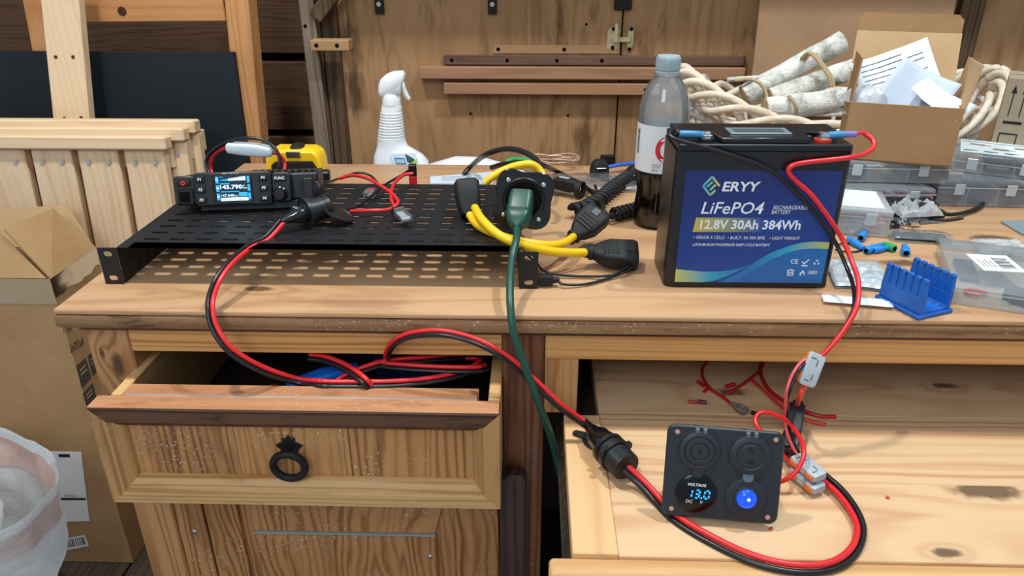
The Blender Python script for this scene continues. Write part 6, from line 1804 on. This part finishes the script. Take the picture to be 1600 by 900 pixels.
hl = thing('fused_lead', 'red and black lead with black fuse block from the hanging connector down to the tray', 'power lead', at(1240, 690, Z=-.135))
cable(hl, [at(1262, 592, Y=.632), at(1256, 606, Y=.638), at(1250, 620, Y=.640), at(1245, 634, Z=-.112)], .0028, plain('orange_red_wire', '#e0452c', .35), 'orange_red_wire')
a, b = at(1247, 630, Z=-.113), at(1235, 702, Z=-.124)
d = (b - a).normalized(); x = V((0, 0, 1)).cross(d).normalized(); f = frame(a, x, d.cross(x)); L = (b - a).length
MB().loft([(0, .011, .009, 3), (.006, .011, .009, 3), (.0065, .016, .012, 6), (L - .004, .016, .012, 6), (L, .012, .009, 4)], f, 20).build('fuse_block', plain('slate_black_plastic', '#2a3036', .4), hl, True)
wires(hl, [at(1264, 560, Y=.640), at(1250, 572, Y=.634), at(1238, 592, Y=.628), at(1230, 620, Y=.625), at(1228, 648, Z=-.105), at(1232, 675, Z=-.110), at(1242, 700, Z=-.114), at(1250, 713, Z=-.1150)], [('pink_red_wire', plain('pinkish_red_wire', '#dd5a62', .35), -.0016, .0017), ('black_wire', M_BLK, .0016, .0016)])
cable(hl, [at(1235, 700, Z=-.124), at(1238, 712, Z=-.122), at(1246, 722, Z=-.120)], .0022, M_RED, 'red_wire')
cable(hl, [at(1229, 672, Z=-.118), at(1224, 692, Z=-.124), at(1226, 706, Z=-.127), at(1240, 714, Z=-.118)], .0026, M_BLK, 'black_wire')
pl_ = thing('panel_wires', 'loose red and black wires looping out from behind the gauge panel', 'wire', at(1225, 740, Z=-.135))
cable(pl_, [at(1196, 684, Z=-.120), at(1184, 668, Z=-.118), at(1180, 655, Z=-.114), at(1188, 645, Z=-.110), at(1206, 646, Z=-.106), at(1232, 660, Z=-.100), at(1250, 684, Z=-.096), at(1256, 706, Z=-.098), at(1250, 728, Z=-.106), at(1234, 746, Z=-.116), at(1214, 754, Z=-.124), at(1195, 757, Z=-.128)], .0024, M_RED, 'red_wire')
cable(pl_, [at(1190, 692, Z=-.118), at(1216, 698, Z=-.118), at(1234, 705, Z=-.116), at(1244, 713, Z=-.115)], .0018, M_BLK, 'black_wire')
cable(pl_, [at(1195, 688, Z=-.122), at(1218, 704, Z=-.124), at(1232, 720, Z=-.126), at(1243, 734, Z=-.1265)], .0020, M_RED, 'red_wire')

# ---- scraps at the back of the tray
def scrap(label, pts, r, mat, tip=None):
    o = MB().tube(cr(pts, 8), r, 8).build('wire_scrap', mat, smooth=80)
    tag(o, label, 'wire', None)
    return o
M_DRED = plain('deep_red_wire', '#b91f26', .35, .5); M_ORED = plain('orange_red_scrap', '#cf3b28', .4)
Zw = -.1330
tl = thing('terminal_wire', 'curved red wire with clear spade terminal lying at the back of the tray', 'wire', at(1120, 615, Z=-.135))
cable(tl, [at(1110, 560, Z=Zw), at(1098, 575, Z=Zw), at(1099, 592, Z=Zw), at(1112, 609, Z=Zw), at(1130, 621, Z=Zw), at(1146, 634, Z=Zw)], .0019, M_DRED, 'wire')
a, b = at(1143, 630, Z=-.1300), at(1168, 645, Z=-.1300)
d = (b - a).normalized(); f = frame(a, V((0, 0, 1)).cross(d), d.cross(V((0, 0, 1)).cross(d)))
MB().loft([(0, .0055, .005, 2), (.006, .007, .006, 3), (.009, .010, .0075, 5), (.019, .010, .0075, 5), (.021, .008, .006, 4)], f, 16).build('clear_terminal_cover', M_CLEAR, tl, True)
MB().box((0, 0, .012), (.006, .001, .014), f).build('terminal', M_STEEL, tl, True)
scrap('red wire scrap with bare tip curving out from under the table rail', [at(1195, 556, Z=Zw), at(1190, 574, Z=Zw), at(1176, 589, Z=Zw), at(1155, 604, Z=Zw), at(1137, 614, Z=Zw + .001)], .0019, M_DRED)
o = MB().cyl(at(1137, 614, Z=Zw + .001), at(1131, 617, Z=Zw + .001), .0011, seg=8).build('wire_tip', M_COPPER); tag(o, 'bare copper tip of the curved red wire scrap', 'wire tip')
scrap('thick red wire lying along the back of the tray to the right', [at(1190, 560, Z=Zw), at(1189, 585, Z=Zw), at(1200, 607, Z=Zw), at(1222, 625, Z=Zw), at(1250, 640, Z=Zw), at(1280, 650, Z=Zw), at(1306, 651, Z=Zw)], .0024, M_DRED)
scrap('orange-red wire lying diagonally in front of the thick red wire', [at(1173, 592, Z=Zw + .001), at(1193, 610, Z=Zw + .001), at(1215, 630, Z=Zw + .001), at(1240, 648, Z=Zw + .001), at(1265, 658, Z=Zw), at(1291, 664, Z=Zw)], .0020, M_ORED)
def bit(label, p0, p1, r, mat):
    o = MB().cyl(p0, p1, r, seg=12).build('insulation_bit', mat); return tag(o, label, 'insulation bit')
bit('short red insulation piece at the left of the tray back', at(1075, 627, Z=-.1327), at(1087, 628.5, Z=-.1327), .0021, M_DRED)
bit('maroon crimp sleeve beside the short red piece on the tray', at(1089, 627, Z=-.1325), at(1104, 629, Z=-.1325), .0024, plain('maroon_sleeve', '#6d1c2a', .3))
bit('red crimp piece left of the curved terminal wire', at(1090, 596, Z=-.1325), at(1100, 603, Z=-.1325), .0023, M_DRED)
bit('red crimp piece just in front of the one beside the terminal wire', at(1108, 604, Z=-.1325), at(1100, 612, Z=-.1325), .0021, M_DRED)
bit('red insulation piece between the two curved red wires', at(1134, 604, Z=-.1325), at(1148, 600, Z=-.1325), .0024, M_DRED)
bit('black insulation piece just behind the red loop by the panel', at(1174, 644, Z=-.1325), at(1186, 649, Z=-.1325), .0024, M_BLK)
bit('tiny red chip alone on the open tray board', at(1384, 776, Z=-.1338), at(1390, 778, Z=-.1338), .0013, M_ORED)
bit('tiny red chip at the front right foot of the gauge panel', at(1202, 826, Z=-.1338), at(1207, 825, Z=-.1338), .0012, M_ORED)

Task description:
Lines containing the string "from" are to be selected and copied.

Final answer:
The Blender Python script for this scene continues. Write part 6, from line 1804 on. This part finishes the script. Take the picture to be 1600 by 900 pixels.
hl = thing('fused_lead', 'red and black lead with black fuse block from the hanging connector down to the tray', 'power lead', at(1240, 690, Z=-.135))
pl_ = thing('panel_wires', 'loose red and black wires looping out from behind the gauge panel', 'wire', at(1225, 740, Z=-.135))
scrap('red wire scrap with bare tip curving out from under the table rail', [at(1195, 556, Z=Zw), at(1190, 574, Z=Zw), at(1176, 589, Z=Zw), at(1155, 604, Z=Zw), at(1137, 614, Z=Zw + .001)], .0019, M_DRED)